In der Tat rutscht die Religiosität der italienischen Katholiken nicht selten in
Gleichgültigkeit ab, degradiert zu einer recht diffusen Zustimmung, was eine
beklagenswerte Desinformation über die Natur des Glaubens, über seine Grundsätze nach
sich zieht.
New York. Der italo-amerikanische Anthropologe Robert A. Orsi berichtet in seiner
Studie The Madonna of 115th Street.
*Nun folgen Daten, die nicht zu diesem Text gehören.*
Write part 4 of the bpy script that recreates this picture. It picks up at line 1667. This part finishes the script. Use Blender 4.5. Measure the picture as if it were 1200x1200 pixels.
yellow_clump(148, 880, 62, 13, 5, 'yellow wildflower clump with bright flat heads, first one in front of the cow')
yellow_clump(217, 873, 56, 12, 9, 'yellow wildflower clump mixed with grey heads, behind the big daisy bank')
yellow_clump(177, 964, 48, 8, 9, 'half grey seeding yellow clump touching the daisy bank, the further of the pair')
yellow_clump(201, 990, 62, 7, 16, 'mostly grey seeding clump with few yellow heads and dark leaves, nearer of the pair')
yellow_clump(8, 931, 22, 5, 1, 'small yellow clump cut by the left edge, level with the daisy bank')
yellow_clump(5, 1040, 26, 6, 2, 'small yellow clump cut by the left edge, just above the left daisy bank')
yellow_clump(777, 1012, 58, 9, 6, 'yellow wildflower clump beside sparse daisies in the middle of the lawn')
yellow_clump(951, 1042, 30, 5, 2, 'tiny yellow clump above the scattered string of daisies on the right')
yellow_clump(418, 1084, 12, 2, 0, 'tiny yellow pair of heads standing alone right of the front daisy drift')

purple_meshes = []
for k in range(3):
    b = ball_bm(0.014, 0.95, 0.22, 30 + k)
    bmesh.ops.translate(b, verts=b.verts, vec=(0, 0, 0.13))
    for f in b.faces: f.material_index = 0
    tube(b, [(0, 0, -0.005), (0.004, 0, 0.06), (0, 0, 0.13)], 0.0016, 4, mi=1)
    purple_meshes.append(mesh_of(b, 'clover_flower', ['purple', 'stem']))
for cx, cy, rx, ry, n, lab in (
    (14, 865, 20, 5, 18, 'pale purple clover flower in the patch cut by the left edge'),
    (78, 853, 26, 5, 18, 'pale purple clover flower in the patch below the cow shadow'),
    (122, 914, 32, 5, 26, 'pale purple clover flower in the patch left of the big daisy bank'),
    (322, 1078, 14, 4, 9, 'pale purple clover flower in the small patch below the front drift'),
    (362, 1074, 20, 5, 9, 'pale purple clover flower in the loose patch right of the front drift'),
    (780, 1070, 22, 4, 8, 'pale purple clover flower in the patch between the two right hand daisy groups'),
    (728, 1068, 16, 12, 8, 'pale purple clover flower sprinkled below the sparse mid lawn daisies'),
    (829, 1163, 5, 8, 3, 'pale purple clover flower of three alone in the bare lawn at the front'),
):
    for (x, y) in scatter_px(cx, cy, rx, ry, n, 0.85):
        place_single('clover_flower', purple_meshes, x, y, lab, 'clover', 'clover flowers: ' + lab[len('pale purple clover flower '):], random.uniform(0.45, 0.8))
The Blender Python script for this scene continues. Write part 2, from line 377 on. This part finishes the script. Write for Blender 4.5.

Faith and Community in ltalian Hartem, 1880-1950,
dass es noch bis vor wenigen Jahrzehnten üblich war, bei der Feier der Madonna del
Carmine (16. Juli) Frauen zum Altar zu ziehen, die dabei mit der Zunge den Fußboden
lecken mussten. Eine auch von vielen Katholiken als abstoßend empfundene Praxis.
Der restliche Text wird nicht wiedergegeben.